Roy Hattersley, the former Labour deputy leader, has died aged 93, with Sir Keir Starmer leading tributes to his “decades of service.”
A Life in Politics
Known as Labour’s “nearly man,” Hattersley failed to gain the leadership of the party he loved and spent more than two decades of his 33 years as an MP on the opposition benches. He was a passionate advocate for redistribution and equality, particularly in education, and was dismayed by New Labour’s embrace of the market economy.
Tributes Pour In
Prime Minister Sir Keir Starmer wrote on X: “Roy Hattersley was a giant of the Labour movement. Through decades of service, including as deputy leader and a minister, he never lost his belief in a more equal Britain. My thoughts are with his wife Maggie and his family.”
Lord Kinnock, who led the party from 1983 to 1992, said: “I am deeply saddened to hear that Roy has died and send my profound sympathy to Maggie. Roy was a socialist of deep conviction, a dedicated democrat who believed that liberty should be unqualified by anything but responsibility and never by background or fortune. He was fluent and courageous in expressing these beliefs in speech and writing and wrote countless columns and published 20 books. He was never solemn nor deferential and his common sense, humour and endless stories made him excellent company. All of this made him a valued comrade and an incomparable asset to the Labour Party, to British democracy and to wider humanity.”
Labour deputy leader Lucy Powell posted: “This is sad news. Roy Hattersley, best known for being Neil Kinnock’s deputy leader, shaped the Labour Party and British politics. He was a giant of our movement and of that generation of politicians. I met him a few times and he was always kind, thoughtful and full of sound advice.”
Tory former Commons deputy speaker Nigel Evans wrote: “Roy Hattersley was one of the genuine old Labour politicians – fiercely academic with his true roots in support of working people – I was lucky enough to cross his last term in the Commons. It’s people like Roy that shaped politics for a generation with absolute belief in improving the lot of the people he represented… on the lighter side he was a gift to Spitting Image – but his legacy was not that of his caricature. I pay tribute to the passing of a warrior of a politics more real.”

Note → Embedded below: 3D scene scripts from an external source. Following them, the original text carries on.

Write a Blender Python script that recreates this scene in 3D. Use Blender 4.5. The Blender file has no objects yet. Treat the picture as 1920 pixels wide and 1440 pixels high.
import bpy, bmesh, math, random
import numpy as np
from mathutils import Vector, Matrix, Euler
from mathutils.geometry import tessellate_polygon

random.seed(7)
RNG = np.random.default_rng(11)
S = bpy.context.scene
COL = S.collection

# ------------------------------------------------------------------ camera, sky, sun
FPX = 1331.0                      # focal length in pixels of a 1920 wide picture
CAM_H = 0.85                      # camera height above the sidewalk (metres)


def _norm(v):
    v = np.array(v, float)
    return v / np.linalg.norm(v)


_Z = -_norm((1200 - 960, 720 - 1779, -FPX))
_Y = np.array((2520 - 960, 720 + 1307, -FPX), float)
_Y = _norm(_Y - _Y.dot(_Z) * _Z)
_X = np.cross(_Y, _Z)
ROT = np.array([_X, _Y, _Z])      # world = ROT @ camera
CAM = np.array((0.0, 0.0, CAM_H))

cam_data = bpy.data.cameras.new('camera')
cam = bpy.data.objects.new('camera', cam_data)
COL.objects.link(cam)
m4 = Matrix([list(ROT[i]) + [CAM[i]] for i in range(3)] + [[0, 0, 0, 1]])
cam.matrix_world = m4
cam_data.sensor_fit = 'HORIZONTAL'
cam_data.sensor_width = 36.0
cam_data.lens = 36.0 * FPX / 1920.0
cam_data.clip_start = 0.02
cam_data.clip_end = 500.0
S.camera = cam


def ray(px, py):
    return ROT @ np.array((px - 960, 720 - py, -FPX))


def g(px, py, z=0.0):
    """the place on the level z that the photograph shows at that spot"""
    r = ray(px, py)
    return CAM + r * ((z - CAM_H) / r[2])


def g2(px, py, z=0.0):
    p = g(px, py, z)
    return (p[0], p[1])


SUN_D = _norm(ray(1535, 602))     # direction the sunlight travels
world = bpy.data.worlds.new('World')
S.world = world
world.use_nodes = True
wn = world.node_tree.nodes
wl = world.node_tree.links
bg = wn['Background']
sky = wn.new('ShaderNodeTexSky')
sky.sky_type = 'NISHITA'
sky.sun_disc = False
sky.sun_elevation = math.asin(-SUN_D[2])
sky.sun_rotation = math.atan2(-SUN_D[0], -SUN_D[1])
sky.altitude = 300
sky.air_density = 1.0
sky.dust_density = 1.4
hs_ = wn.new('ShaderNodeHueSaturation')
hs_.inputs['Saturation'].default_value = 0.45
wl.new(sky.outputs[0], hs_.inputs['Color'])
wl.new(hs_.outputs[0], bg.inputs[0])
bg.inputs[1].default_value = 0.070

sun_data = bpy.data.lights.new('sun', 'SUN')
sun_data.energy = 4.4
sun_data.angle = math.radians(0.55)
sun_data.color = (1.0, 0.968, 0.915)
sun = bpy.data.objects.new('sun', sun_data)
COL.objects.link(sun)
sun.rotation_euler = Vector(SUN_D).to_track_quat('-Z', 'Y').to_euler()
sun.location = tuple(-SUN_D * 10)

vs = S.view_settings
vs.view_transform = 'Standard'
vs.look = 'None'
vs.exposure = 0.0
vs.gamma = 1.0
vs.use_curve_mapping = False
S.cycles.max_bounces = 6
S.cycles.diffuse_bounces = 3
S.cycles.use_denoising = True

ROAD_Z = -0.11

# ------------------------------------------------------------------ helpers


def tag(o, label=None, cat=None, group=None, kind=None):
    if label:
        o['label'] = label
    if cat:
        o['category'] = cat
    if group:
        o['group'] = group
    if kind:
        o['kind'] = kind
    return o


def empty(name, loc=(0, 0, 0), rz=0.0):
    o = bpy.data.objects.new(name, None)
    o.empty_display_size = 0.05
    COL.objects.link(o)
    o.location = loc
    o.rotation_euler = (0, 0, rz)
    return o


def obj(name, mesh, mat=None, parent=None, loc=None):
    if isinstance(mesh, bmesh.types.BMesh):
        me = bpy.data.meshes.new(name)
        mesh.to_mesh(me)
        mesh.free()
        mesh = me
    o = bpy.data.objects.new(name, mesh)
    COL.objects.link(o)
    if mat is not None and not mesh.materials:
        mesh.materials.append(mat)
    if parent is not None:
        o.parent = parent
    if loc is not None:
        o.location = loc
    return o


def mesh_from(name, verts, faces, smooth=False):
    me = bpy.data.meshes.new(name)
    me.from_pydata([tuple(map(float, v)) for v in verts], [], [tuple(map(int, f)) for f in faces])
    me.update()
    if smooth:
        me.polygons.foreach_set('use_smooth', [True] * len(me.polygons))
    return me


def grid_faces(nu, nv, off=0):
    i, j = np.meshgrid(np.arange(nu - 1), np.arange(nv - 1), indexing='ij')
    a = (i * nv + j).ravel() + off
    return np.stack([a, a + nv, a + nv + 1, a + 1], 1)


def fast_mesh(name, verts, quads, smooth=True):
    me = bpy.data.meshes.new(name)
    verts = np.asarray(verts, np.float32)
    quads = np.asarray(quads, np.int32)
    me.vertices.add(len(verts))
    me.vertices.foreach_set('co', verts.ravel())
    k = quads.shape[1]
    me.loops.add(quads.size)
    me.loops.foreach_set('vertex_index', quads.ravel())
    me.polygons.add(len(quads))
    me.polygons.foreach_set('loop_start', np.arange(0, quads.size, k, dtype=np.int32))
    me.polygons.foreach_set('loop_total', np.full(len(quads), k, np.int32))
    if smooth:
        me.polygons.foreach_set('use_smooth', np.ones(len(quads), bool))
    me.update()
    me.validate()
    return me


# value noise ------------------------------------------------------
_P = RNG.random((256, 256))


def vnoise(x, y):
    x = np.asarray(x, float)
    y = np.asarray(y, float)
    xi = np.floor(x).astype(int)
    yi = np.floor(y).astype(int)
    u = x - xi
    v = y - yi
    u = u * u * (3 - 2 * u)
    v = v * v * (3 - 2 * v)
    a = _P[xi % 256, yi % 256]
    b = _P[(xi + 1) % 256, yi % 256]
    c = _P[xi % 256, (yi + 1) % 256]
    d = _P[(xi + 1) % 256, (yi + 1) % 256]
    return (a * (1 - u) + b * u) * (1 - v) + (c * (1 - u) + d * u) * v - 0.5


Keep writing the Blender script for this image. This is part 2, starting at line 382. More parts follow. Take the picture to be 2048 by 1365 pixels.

Political Career and Legacy
Hattersley spent much of the party’s wilderness years of the 1980s battling to keep it together just as ideological infighting threatened to tear it apart. He was credited with helping to steer the party away from policies that had made it unelectable in the eyes of many voters, including its support for unilateral nuclear disarmament and its opposition to the European Community. However, when Tony Blair, who had once worked for him, finally succeeded in regaining No 10 for Labour, Hattersley became one of his most outspoken critics, accusing him of abandoning socialist principles.
After standing down from the House of Commons in 1997, he was elevated to the House of Lords as Baron Hattersley of Sparkbrook. Alongside his political career, he was a prolific author, publishing more than 20 books including biographies, histories, and memoirs.
His wife Maggie Pearlstine survives him.